On "Once", Nightwish immediately
starts building up towards this point,
and after reaching it they just go
on. Strings, keyboards, guitars, choirs,
choirs and more choirs, Native American
chanting, flutes and Tarja Turunen's
distinct vocals all saturate the output
to the point of total overload. The
line between good taste and kitsch
is constantly being crossed in both
directions. At some point "Carmina
Burana" by Carl Orff comes to
mind, seconds later all I can think
of is Meat Loaf running among castle
ruins in silly medieval robes.
If "Once" were a movie,
it would be the case of a huge budget
pic with some problems at the script
stage. The London Session Orchestra,
that contributes bountifully (and
expensively) to this album, is the
equivalent of, say, Lucasfilm's FX-unit
Industrial Light and Magic, making
skyscrapers crumble and dinosaurs
move so naturally that you hardly
notice the lack of a proper dramatic
structure. "Once" is impressive
in its rock opera ambitions, but it
would have benefited from more variations
in tempo.

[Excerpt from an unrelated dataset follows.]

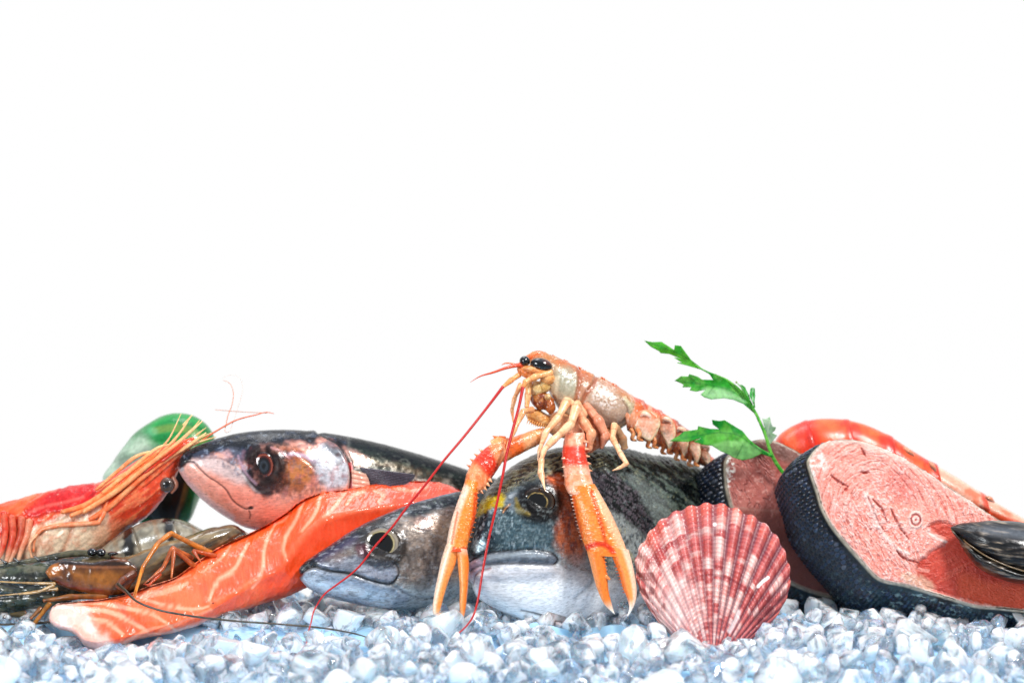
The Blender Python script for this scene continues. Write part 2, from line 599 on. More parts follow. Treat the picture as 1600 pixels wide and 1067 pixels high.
def ice_material(name, tint, clear, frost, sss):
    m, n, b = mat_base(name)
    L = n.links.new
    t = n.nodes.new('ShaderNodeTexCoord')
    oi = n.nodes.new('ShaderNodeObjectInfo')
    ad = n.nodes.new('ShaderNodeVectorMath'); ad.operation = 'ADD'
    L(t.outputs['Object'], ad.inputs[0]); L(oi.outputs['Location'], ad.inputs[1])
    nz = n.nodes.new('ShaderNodeTexNoise'); nz.inputs['Scale'].default_value = 85; nz.inputs['Detail'].default_value = 7
    nz.inputs['Roughness'].default_value = .62; nz.inputs['Distortion'].default_value = .6
    L(ad.outputs[0], nz.inputs['Vector'])
    r = n.nodes.new('ShaderNodeMapRange')
    r.inputs['From Min'].default_value = .41; r.inputs['From Max'].default_value = .57
    r.inputs['To Min'].default_value = clear; r.inputs['To Max'].default_value = frost
    L(nz.outputs['Fac'], r.inputs['Value']); L(r.outputs[0], b.inputs['Transmission Weight'])
    b.inputs['Base Color'].default_value = (*tint, 1)
    b.inputs['Subsurface Weight'].default_value = sss
    b.inputs['Subsurface Radius'].default_value = (.6, .9, 1)
    b.inputs['Subsurface Scale'].default_value = .012
    b.inputs['IOR'].default_value = 1.31
    b.inputs['Roughness'].default_value = .04
    b.inputs['Coat Weight'].default_value = .6
    b.inputs['Coat Roughness'].default_value = .03
    nb = n.nodes.new('ShaderNodeTexNoise'); nb.inputs['Scale'].default_value = 170; nb.inputs['Detail'].default_value = 5
    L(ad.outputs[0], nb.inputs['Vector'])
    bp = n.nodes.new('ShaderNodeBump'); bp.inputs['Strength'].default_value = .4; bp.inputs['Distance'].default_value = .0018
    L(nb.outputs['Fac'], bp.inputs['Height']); L(bp.outputs[0], b.inputs['Normal']); L(bp.outputs[0], b.inputs['Coat Normal'])
    return m


M['ice'] = ice_material('clear_ice', (.81, .90, 1.0), .94, .12, 1.0)
M['ice_bulk'] = ice_material('packed_ice', (.44, .73, 1.0), .0, .0, .5)

VIS = np.array([(-400, 975), (0, 974), (60, 978), (90, 992), (120, 1012), (150, 1026), (190, 1014), (230, 1003), (280, 993), (315, 980),
                (345, 962), (385, 943), (430, 938), (470, 926), (520, 934), (560, 952), (620, 948), (700, 950), (740, 946), (770, 950), (800, 970), (840, 984), (880, 990), (960, 988), (1030, 984),
                (1050, 989), (1110, 998), (1180, 990), (1215, 960), (1260, 948), (1340, 952), (1400, 966), (1450, 962), (1520, 975), (1600, 968), (2000, 975)], float)


def ground_h(x, y):
    """height of the packed heap in u above its crown"""
    front = np.clip(-20 - y, 0, None)
    back = np.clip(y - 330, 0, None)
    h = -front * .17 - (back ** 1.6) * .02
    h = h + 9 * (noise(np.stack([x, y, 0 * x], -1), 90, 2, 5) - .5) * 2
    side = np.clip(np.maximum(-x - 150, x - 1750), 0, None)
    return h - side ** 1.5 * .03


def h2py(x, y, h):
    return 533.5 + (442 - h) * D / (D + y)


def py2h(py, y):
    return 442 - (py - 533.5) * (D + y) / D


def chunk(seed, sub=3):
    import bmesh
    r = np.random.default_rng(seed)
    bm = bmesh.new()
    bmesh.ops.create_icosphere(bm, subdivisions=sub, radius=1)
    V = np.array([v.co[:] for v in bm.verts]); F = np.array([[v.index for v in f.verts] for f in bm.faces])
    bm.free()
    V *= r.uniform(.75, 1.15, 3)
    for _ in range(r.integers(9, 15)):
        nn = r.normal(size=3); nn /= np.linalg.norm(nn)
        d = r.uniform(.34, .72)
        q = V @ nn
        ov = np.clip(q - d, 0, None)
        V = V - nn[None] * (ov * .96)[:, None]
    V = V + (noise(V * 10 + seed * 7, 4.5, 3, seed)[:, None] - .5) * .15 * V
    return V, F


N_SHAPES = 14
shapes = [chunk(100 + i, 4) for i in range(N_SHAPES)]


def rotm(r):
    a = r.normal(size=4); a /= np.linalg.norm(a)
    w, x, y, z = a
    return np.array([[1 - 2 * (y * y + z * z), 2 * (x * y - z * w), 2 * (x * z + y * w)],
                     [2 * (x * y + z * w), 1 - 2 * (x * x + z * z), 2 * (y * z - x * w)],
                     [2 * (x * z - y * w), 2 * (y * z + x * w), 1 - 2 * (x * x + y * y)]])


def xyz(x, y, h):
    f = (D + y) / D
    return np.array([(x - 800) * f * K, y * K, h * K])


# scatter
cand = [(x_, y_, r_, py2h(t_, y_) - r_ * .75) for x_, y_, r_, t_ in [(1030, -150, 20, 990), (1052, -178, 24, 990), (1082, -186, 26, 994), (1112, -184, 27, 1000), (1140, -184, 24, 996),
        (1168, -172, 24, 992), (1195, -150, 22, 975), (1216, -120, 20, 962), (1066, -215, 24, 1004), (1098, -222, 27, 1012), (1130, -220, 24, 1010), (1160, -210, 26, 1004)]]
_manual = len(cand)
for _ in range(14000):
    y = rng.uniform(-420, 330); x = rng.uniform(-60, 1660)
    r = rng.uniform(22, 54) if y < -30 else rng.uniform(18, 34)
    ok = True
    for (cx, cy_, cr, _h) in cand:
        if (cx - x) ** 2 + (cy_ - y) ** 2 < ((cr + r) * .60) ** 2:
            ok = False; break
    if ok:
        h = float(ground_h(np.array([x]), np.array([y]))[0]) + r * rng.uniform(.15, .55)
        cand.append((x, y, r, h))
placed = []
for _q, (x, y, r, h) in enumerate(cand):
    if _q < _manual:
        placed.append((x, y, r, h)); continue
    lim = np.interp(x, VIS[:, 0], VIS[:, 1])
    if y < -30:
        if 1030 < x < 1200 and y > -150:
            lim = lim + 30
        if 235 < x < 600 and y < -60:
            lim = max(lim, float(np.interp(x, [240, 300, 360, 440, 520, 591], [960, 974, 984, 990, 998, 1014])) + 4)
        top = h2py(x, y, h + r * .7)
        if top < lim - 8:
            h = py2h(lim - 8 + rng.uniform(0, 10), y) - r * .7
    placed.append((x, y, r, h))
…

Though ballads are interspersed
on the album, they are all bombastic
power ballads with more choirs, strings,
keyboards... You get the idea.
It's nice to finally hear Tanja in Finnish on "Kuolema tekee taiteijlian"
(death makes the artist), the only really restrained ballad of the album.
Otherwise I can't really see why I shouldn't get out and watch "Jesus
Christ Superstar" or something, where you get this musical vibe and
a storyline to go with it. But perhaps my judgment is tainted by the awful
promotion copy of the album where parts of the songs are faded to allow
a gentleman to read the titles of the songs.